### Exercise objective
Extract exactly those lines that lie between the start of the material and the line with "flat=flat, flare=flare, **kw)", including both boundary lines and no others.

### Provided material
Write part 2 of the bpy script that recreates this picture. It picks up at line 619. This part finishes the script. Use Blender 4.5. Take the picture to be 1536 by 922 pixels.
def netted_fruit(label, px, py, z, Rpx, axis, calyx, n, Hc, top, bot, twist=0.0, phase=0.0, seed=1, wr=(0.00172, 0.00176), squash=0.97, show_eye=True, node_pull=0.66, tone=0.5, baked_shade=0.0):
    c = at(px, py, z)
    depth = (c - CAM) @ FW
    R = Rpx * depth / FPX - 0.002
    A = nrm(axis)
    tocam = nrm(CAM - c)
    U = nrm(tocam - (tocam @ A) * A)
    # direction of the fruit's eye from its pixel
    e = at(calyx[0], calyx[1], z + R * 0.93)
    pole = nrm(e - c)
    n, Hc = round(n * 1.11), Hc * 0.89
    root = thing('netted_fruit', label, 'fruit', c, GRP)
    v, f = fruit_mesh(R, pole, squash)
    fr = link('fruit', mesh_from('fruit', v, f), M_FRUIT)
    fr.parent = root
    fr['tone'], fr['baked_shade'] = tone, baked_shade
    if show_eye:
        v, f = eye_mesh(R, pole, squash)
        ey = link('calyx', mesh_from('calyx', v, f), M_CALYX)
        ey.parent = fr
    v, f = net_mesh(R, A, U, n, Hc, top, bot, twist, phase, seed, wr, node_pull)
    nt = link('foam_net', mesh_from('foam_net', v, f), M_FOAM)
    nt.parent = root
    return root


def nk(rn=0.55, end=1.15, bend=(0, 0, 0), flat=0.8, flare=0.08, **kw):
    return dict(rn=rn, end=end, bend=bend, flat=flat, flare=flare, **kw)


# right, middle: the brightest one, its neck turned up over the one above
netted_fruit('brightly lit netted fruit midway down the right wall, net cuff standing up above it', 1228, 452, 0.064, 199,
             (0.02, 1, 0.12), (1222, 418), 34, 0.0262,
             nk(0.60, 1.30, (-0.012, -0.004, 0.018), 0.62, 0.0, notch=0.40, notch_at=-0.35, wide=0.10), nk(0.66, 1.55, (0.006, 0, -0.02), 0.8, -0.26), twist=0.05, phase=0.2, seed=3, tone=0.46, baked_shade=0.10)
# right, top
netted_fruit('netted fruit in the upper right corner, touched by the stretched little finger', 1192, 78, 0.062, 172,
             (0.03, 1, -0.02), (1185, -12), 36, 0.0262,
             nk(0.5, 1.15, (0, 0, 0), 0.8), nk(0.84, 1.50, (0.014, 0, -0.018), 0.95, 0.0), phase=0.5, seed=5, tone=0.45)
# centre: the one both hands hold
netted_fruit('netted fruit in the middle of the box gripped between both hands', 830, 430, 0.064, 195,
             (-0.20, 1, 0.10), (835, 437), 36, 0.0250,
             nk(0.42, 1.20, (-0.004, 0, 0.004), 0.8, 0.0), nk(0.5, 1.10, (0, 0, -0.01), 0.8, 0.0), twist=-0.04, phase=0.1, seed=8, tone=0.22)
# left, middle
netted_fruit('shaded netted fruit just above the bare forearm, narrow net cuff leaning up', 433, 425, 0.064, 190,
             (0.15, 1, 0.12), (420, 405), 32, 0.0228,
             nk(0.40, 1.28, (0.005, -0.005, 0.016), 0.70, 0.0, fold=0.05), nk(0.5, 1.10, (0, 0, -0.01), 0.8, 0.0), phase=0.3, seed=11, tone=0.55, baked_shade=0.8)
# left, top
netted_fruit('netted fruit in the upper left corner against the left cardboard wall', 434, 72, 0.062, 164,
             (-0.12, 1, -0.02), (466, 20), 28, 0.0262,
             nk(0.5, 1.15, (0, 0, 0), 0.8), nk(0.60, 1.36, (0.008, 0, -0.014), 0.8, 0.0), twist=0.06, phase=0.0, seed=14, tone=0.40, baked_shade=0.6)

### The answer
Write part 2 of the bpy script that recreates this picture. It picks up at line 619. This part finishes the script. Use Blender 4.5. Take the picture to be 1536 by 922 pixels.
def netted_fruit(label, px, py, z, Rpx, axis, calyx, n, Hc, top, bot, twist=0.0, phase=0.0, seed=1, wr=(0.00172, 0.00176), squash=0.97, show_eye=True, node_pull=0.66, tone=0.5, baked_shade=0.0):
    c = at(px, py, z)
    depth = (c - CAM) @ FW
    R = Rpx * depth / FPX - 0.002
    A = nrm(axis)
    tocam = nrm(CAM - c)
    U = nrm(tocam - (tocam @ A) * A)
    # direction of the fruit's eye from its pixel
    e = at(calyx[0], calyx[1], z + R * 0.93)
    pole = nrm(e - c)
    n, Hc = round(n * 1.11), Hc * 0.89
    root = thing('netted_fruit', label, 'fruit', c, GRP)
    v, f = fruit_mesh(R, pole, squash)
    fr = link('fruit', mesh_from('fruit', v, f), M_FRUIT)
    fr.parent = root
    fr['tone'], fr['baked_shade'] = tone, baked_shade
    if show_eye:
        v, f = eye_mesh(R, pole, squash)
        ey = link('calyx', mesh_from('calyx', v, f), M_CALYX)
        ey.parent = fr
    v, f = net_mesh(R, A, U, n, Hc, top, bot, twist, phase, seed, wr, node_pull)
    nt = link('foam_net', mesh_from('foam_net', v, f), M_FOAM)
    nt.parent = root
    return root


def nk(rn=0.55, end=1.15, bend=(0, 0, 0), flat=0.8, flare=0.08, **kw):
    return dict(rn=rn, end=end, bend=bend, flat=flat, flare=flare, **kw)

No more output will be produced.